Draper opened as an LDS ward (town site) in 1867, also surveyed by the same Jess Fox, and the property lots were sold by numbers.  You picked a number out of a hat and that lot was yours.  It was first called South Willow Creek, but as was so often the case, it soon was re-named Draper after one of the early Settlers.  Willow Creek however lived on as an area of the southeaster part of our valley, and perhaps still does.

Union, (after the old Fort Union built as a defense from Indians) and Granite, (after the rock mined nearby for the Salt Lake LDS Temple) were formed when South Cottonwood ward was divided.  And then . . . a Smelter was erected (there were many smelters in the valley at one time, with the one at Murray being the only one that continued through the years) but the cluster of workers who lived nearby and operated that smelter, called that place Sandy because the soil  was actually sandy.

Midvale (another smelter town) was first known as Bingham Junction, later as East Jordan and finally, Midvale for its location named itself.  Bingham City, however, received its name from brothers Sanford and Thomas Bingham who grazed their cattle in that canyon and staked out mining rights to the surrounding hills.

A little town of Franklin (simply the name of a railroad running through it) became a town and eventually became Murray City, after the territorial Governor, Eli H. Murray. Sugar House was so-called because of a Sugar Mill built there. Magna is the Latin word for large, big, magnificent and so on and on and on.

So, if you KNOW your ancestors were born in this valley and yet their birth certificate shows some town you’ve never heard of, and isn’t on any map, don’t fret.
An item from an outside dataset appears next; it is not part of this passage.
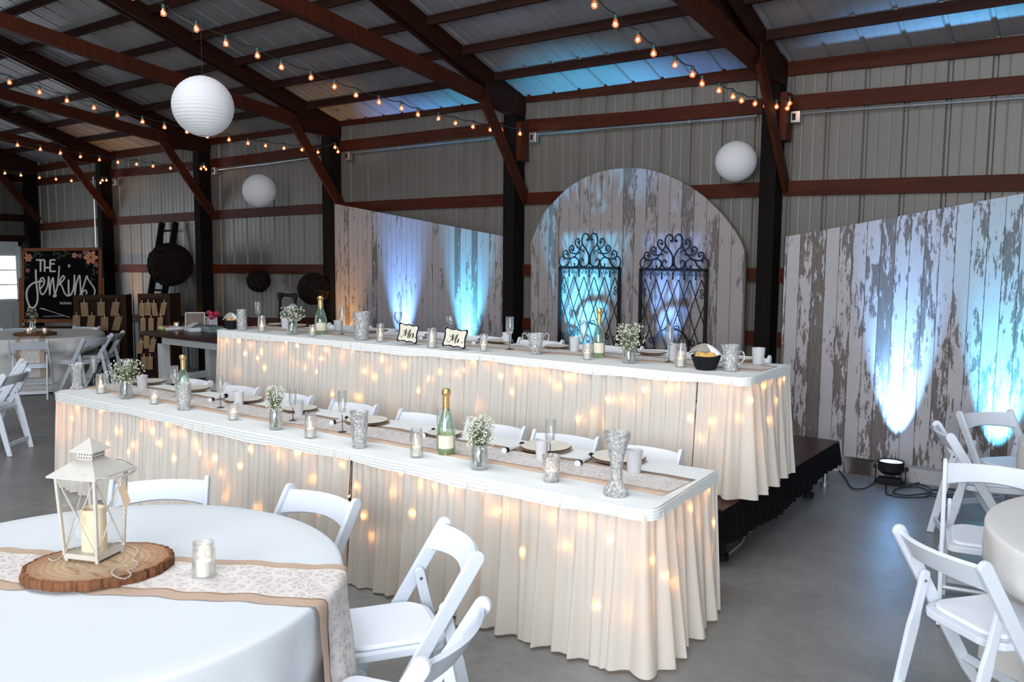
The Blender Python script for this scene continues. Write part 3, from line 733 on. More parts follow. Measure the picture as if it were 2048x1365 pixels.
def head_table(quad, zt, zbm, seam, names, seed, nb, lit):
    rnd = random.Random(seed)
    BL, FL, FR, BR = quad
    at, fr, L, out = rounded_path([BL, FL, FR, BR], .11, .01)
    ph0 = rnd.random()*6
    def wave(s, t):
        ph = 2*PI*s/.112+1.3*math.sin(s*2.1+ph0)+.9*math.sin(s*5.3+1)
        a = (.55+.45*math.sin(s*3.7+ph0)*math.sin(s*8.9))
        w1 = math.sin(ph)*(.9+.3*t); w2 = .45*math.sin(2.0*ph+1.3*math.sin(s*4))*(1-.6*t); w3 = .5*t*math.sin(ph*.5+s*2)
        return (.010+.027*t**.8)*(a*w1+w2+w3)
    H = zt-zbm
    def surf(s, t):
        p, n = fr(s); sl = .030*math.cos(2*PI*s/.098+1.3*math.sin(s*2.1+ph0))*.25*t
        off = .006+.050*t**1.2+wave(s, t); tg = Vector((-n.y, n.x, 0))
        return p+n*off+tg*sl+Vector((0, 0, zt-.012-t*(H-.012)+.004*math.sin(s*17)*t))
    cuts = [0]+seam+[L]
    for i, (s0, s1) in enumerate(zip(cuts, cuts[1:])):
        nu = int((s1-s0)/.0065)
        o = MB().grid(nu, 22, lambda u, v: surf(s0+(s1-s0-(.012 if i < len(cuts)-2 else 0))*u, v)).build('table_skirt', M['skirt'], smooth='all')
        tag(o, names[i], 'table skirt')
        def band(u, v):
            s = s0+(s1-s0)*u; p, n = fr(s); sag = .009*math.sin(s*3.1+ph0)+.004*math.sin(s*11)
            return p+n*(.014+.0032*abs(math.sin(v*PI*3.5+.25*math.sin(s*40)))+.0012*math.sin(s*170))+Vector((0, 0, zt+.002-.058*v+sag*v-.001*math.sin(s*60+v*9)))
        MB().grid(int((s1-s0)/.012), 14, band).build('gathered_band', M['ivory'], o, smooth='all')
    # top cloth
    inner = [at(L*k/260) for k in range(261)]
    b = MB(); poly = [(p.x, p.y) for p in inner]
    b.prism(poly[::-1], lambda u, v, s_: (u, v, zt if s_ else zt-.012))
    top = b.build('tablecloth', M['ivory'], smooth=False, bevel=.003)
    # warm light string hung behind the skirt
    t0 = empty('fairy_lights', (FL[0], FL[1], zt)); T0 = Vector(t0.location); wires = MB(); bl = []
    proto = None; s = lit[0]; k = 0
    while s < lit[1] and k < nb:
        s += (lit[1]-lit[0])/nb*rnd.uniform(.55, 1.45)
        dz = rnd.choice((.03, .07, .11, .16, .21, .26, .32, .38, .45))+rnd.uniform(-.02, .02)
        if rnd.random() < .25: dz *= .5
        t = (dz)/H; p = surf(s, t); _, n = fr(s); q = p-n*rnd.choice((.008, .010, .014, .022, .034, .05))
        if proto is None:
            proto = MB().ball((0, 0, 0), .0042, 8, 6, 1.3).build('bulb', M['fairy'], t0); ob = proto
        else: ob = proto.copy(); col.objects.link(ob); ob.parent = t0
        ob.location = q-T0
        p0, n0 = fr(s); wires.tube([p0-n0*.02+Vector((0, 0, zt-.03))-T0, q-n*.008-T0], .0009, 3); k += 1
    wires.tube([fr(lit[0]+(lit[1]-lit[0])*i/60)[0]-fr(lit[0]+(lit[1]-lit[0])*i/60)[1]*.02+Vector((0, 0, zt-.03))-T0 for i in range(61)], .0015, 3)
    wires.build('wire', M['white_paint'], t0)
    return top, t0, fr, L
LTQ = ((-7.02, 3.98), (-6.96, 3.20), (-1.635, 3.25), (-1.70, 4.12)); LZ = .76
top, fl, frL, LL = head_table(LTQ, LZ, .015, [.76+3.46], ['ivory pleated skirt on the far half of the lower head table', 'ivory pleated skirt wrapping the rounded corner of the lower head table'], 3, 95, (.15, .76+5.3+.75))
tag(top, 'ivory cloth on the lower head table', 'tablecloth'); tag(fl, 'warm fairy lights glowing behind the lower head table skirt', 'string lights', 'fairy lights behind the skirts')
RTQ = ((-7.26, 5.68), (-7.22, 4.88), (-1.85, 4.94), (-1.885, 5.80)); RZ = 1.143
top, fl, frR, LR = head_table(RTQ, RZ, SZ+.012, [.80+5.02], ['ivory pleated skirt along the front of the raised head table', 'ivory pleated skirt at the open end of the raised head table'], 8, 88, (.35, .80+5.3+.7))
tag(top, 'ivory cloth on the raised head table', 'tablecloth'); tag(fl, 'warm fairy lights glowing behind the raised head table skirt', 'string lights', 'fairy lights behind the skirts')

def runner(x0, x1, y0, y1, z, ya, label, lacew=.62):
    b = MB()
    f = lambda x, e: .006*math.sin(x*9+e)+.004*math.sin(x*23+e*2)
    o = b.grid(int((x1-x0)/.05), 6, lambda u, v: (x0+(x1-x0)*u, (y0+ya*u)+(y1-y0)*v+f(x0+(x1-x0)*u, 3 if v > .5 else 0)*(abs(v-.5)*2), z+.0012*math.sin(u*90+v*3))).build('table_runner', M['burlap'], solid=.0015)
    tag(o, label, 'table runner')
    w = y1-y0; m = (y0+y1)/2
    MB().grid(int((x1-x0)/.02), 8, lambda u, v: (x0+(x1-x0)*u, m+ya*u+w*lacew*(v-.5)+.005*abs(math.sin((x0+(x1-x0)*u)*40))*(1 if v > .9 else -1 if v < .1 else 0), z+.0035+.0012*math.sin(u*90+v*3))).build('lace', M['lace'], o)
    return o
runner(-7.0, -1.70, 3.45, 3.82, LZ+.002, .06, 'burlap runner with a lace strip along the lower head table')
runner(-7.2, -1.90, 5.19, 5.54, RZ+.002, .10, 'burlap runner with a lace strip along the raised head table')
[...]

Poke around, poke around, there were many small almost isolated groups with names that lasted so short a time they were never recorded, but just the same, that place was once here.

Lois Guest was the one who gave me this list of valley names and I used much of her material at another time as I wrote for the Murray Eagle newspaper, but recently when I was asked again about some odd name, I scoured around and found my old notes.

Thanks Lois Guest, wherever you are.  I couldn’t have written either article without you.